Aim: Check every line of the data below for the string "parts", and copy the ones that hold it.

Data shown:
-*-*-

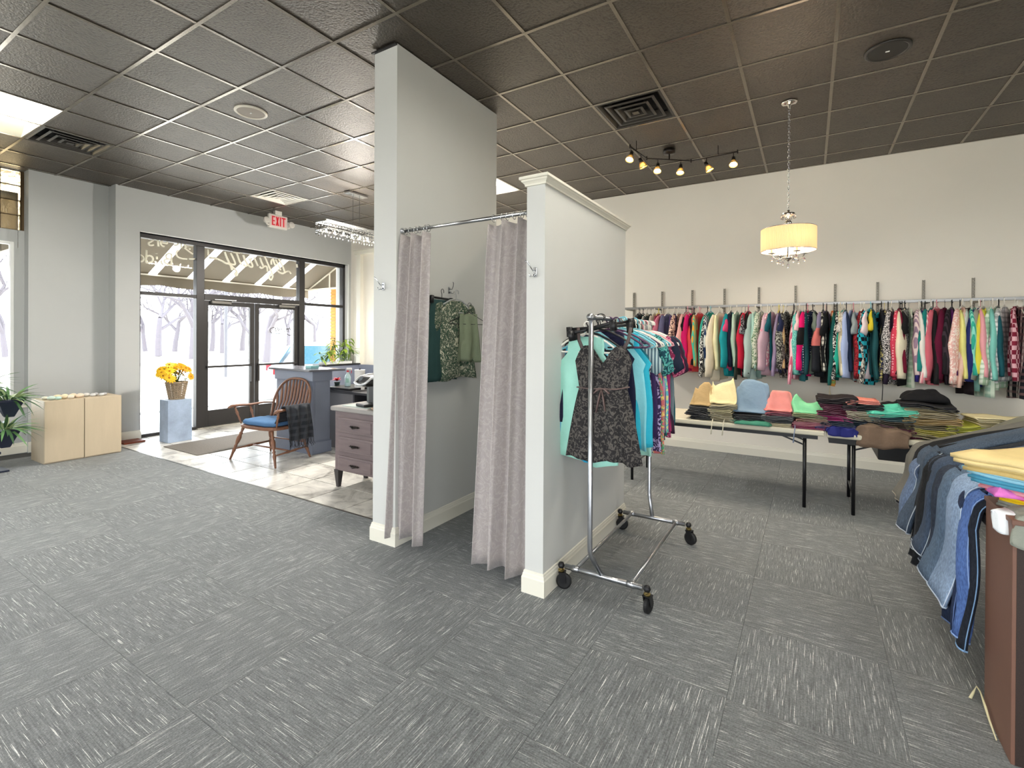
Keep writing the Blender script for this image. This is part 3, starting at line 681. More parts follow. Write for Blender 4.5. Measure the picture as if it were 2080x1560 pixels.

-*-*-

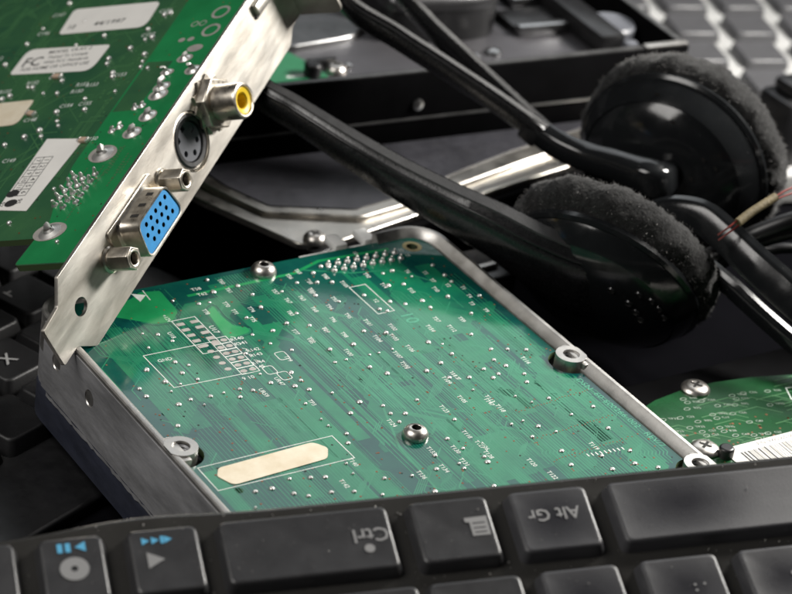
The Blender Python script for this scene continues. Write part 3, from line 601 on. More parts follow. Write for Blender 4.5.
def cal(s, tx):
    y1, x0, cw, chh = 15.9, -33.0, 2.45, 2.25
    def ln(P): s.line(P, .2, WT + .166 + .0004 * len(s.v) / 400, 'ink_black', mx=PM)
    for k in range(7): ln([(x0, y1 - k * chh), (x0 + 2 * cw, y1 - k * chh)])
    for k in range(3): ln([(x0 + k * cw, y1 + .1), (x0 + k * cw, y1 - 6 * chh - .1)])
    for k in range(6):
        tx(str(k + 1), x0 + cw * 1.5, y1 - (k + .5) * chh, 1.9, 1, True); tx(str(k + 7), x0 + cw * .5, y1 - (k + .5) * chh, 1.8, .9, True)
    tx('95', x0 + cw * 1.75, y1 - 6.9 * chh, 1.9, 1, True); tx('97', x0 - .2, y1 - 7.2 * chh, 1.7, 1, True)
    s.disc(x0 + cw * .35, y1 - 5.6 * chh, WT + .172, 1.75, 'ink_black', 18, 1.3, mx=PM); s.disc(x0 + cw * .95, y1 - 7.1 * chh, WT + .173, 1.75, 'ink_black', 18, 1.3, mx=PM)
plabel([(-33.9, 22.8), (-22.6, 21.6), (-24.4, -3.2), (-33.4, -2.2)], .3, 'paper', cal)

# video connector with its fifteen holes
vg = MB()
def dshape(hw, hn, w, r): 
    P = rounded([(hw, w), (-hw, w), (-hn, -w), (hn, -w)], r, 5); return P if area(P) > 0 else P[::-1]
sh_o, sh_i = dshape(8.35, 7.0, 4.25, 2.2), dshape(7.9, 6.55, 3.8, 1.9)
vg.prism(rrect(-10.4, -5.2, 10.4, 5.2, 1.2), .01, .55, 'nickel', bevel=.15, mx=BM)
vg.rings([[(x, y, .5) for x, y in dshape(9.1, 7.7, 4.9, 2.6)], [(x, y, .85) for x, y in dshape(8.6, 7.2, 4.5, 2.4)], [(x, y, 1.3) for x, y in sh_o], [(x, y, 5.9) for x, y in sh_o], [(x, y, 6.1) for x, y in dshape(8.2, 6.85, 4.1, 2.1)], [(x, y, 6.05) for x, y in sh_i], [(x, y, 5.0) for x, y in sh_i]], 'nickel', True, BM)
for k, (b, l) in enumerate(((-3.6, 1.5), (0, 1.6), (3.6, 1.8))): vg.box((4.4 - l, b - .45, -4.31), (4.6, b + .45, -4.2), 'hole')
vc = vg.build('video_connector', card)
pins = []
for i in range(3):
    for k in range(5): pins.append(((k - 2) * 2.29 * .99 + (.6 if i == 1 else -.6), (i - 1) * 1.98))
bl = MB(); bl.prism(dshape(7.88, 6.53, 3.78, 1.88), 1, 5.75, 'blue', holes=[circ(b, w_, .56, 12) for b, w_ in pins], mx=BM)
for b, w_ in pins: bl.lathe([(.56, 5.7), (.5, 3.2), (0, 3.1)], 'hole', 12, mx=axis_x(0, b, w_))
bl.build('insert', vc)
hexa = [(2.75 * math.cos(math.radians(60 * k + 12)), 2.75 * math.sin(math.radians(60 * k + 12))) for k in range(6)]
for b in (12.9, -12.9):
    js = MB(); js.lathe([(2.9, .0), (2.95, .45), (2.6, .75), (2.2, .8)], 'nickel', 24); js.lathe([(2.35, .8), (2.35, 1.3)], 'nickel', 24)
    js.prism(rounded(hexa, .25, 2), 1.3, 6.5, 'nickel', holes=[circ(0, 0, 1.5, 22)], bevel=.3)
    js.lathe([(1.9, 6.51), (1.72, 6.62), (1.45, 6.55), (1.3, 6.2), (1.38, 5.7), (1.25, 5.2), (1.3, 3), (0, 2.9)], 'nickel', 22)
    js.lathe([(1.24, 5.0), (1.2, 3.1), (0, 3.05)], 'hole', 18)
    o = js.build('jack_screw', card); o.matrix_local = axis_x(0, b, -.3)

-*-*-

Response to this exercise:
Keep writing the Blender script for this image. This is part 3, starting at line 681. More parts follow. Write for Blender 4.5. Measure the picture as if it were 2080x1560 pixels.
The Blender Python script for this scene continues. Write part 3, from line 601 on. More parts follow. Write for Blender 4.5.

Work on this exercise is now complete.